With such attacks, criminals could steal the charging-account information of EV owners and use it to obtain free charging, or try to damage a car’s electrical system, among other things.

Some security standards created by industry groups are in place, such as those contained in the software that controls communications between charging networks and the central computers that manage them. But not all charging networks adhere to those standards, cybersecurity researchers say.

The Electric Vehicle Charging Association, a trade group for the public-charging-network industry, says the industry understands the importance of cybersecurity and takes it very seriously.

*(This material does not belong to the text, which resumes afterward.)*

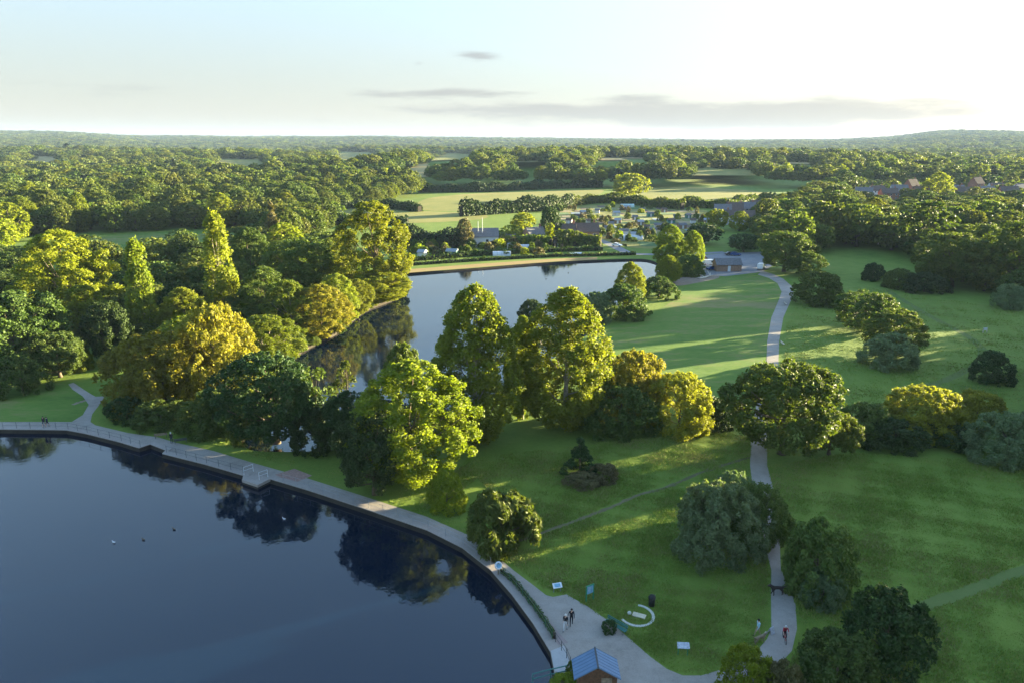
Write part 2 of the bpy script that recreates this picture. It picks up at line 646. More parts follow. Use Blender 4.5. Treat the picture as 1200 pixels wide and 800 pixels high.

“The security of our electrical grids is of critical importance as we transition to electric vehicles,” the group said in a statement. With the industry innovating at such a rapid pace, “it is imperative we put cybersecurity first in the development of these innovations, like software, communications protocols and payment readers.”

What can be done?

Experts say the EV and charging industries need to come together to jointly create stronger and broader security protocols, such as those regarding computer-network firewalls and authentication of users—and follow them.

The Alliance for Automotive Innovation says it supports “a multi-stakeholder, public/private approach that outlines clear cybersecurity roles and responsibilities, including for EV charging infrastructure providers, to protect against cyber threats.”

Others say increased government oversight and regulation are needed.

Some help will come from the infrastructure law, which requires the Federal Highway Administration to implement physical and cybersecurity standards for the public chargers it funds.

In September, the National Highway Traffic Safety Administration released its own revised cybersecurity guidelines for the vehicle industry. Among them are ones aimed at preventing wireless attacks by advising car makers to “limit connections between wireless-connected ECUs [electronic control units]” and vehicle-control systems “such as braking, steering, propulsion and power management.”

But these guidelines don’t have the force of law.

Prof. Madnick says that federal law also doesn’t require companies to report ransomware payments beyond those affecting critical infrastructure. That means the extent and nature of these attacks isn’t fully known, making it harder to implement measures to limit them.

It may take a major cyberattack on the EV infrastructure before the industry and lawmakers take serious steps to help prevent them, some experts say.

“Sometimes we need a wake-up call,’’ Prof. Madnick says.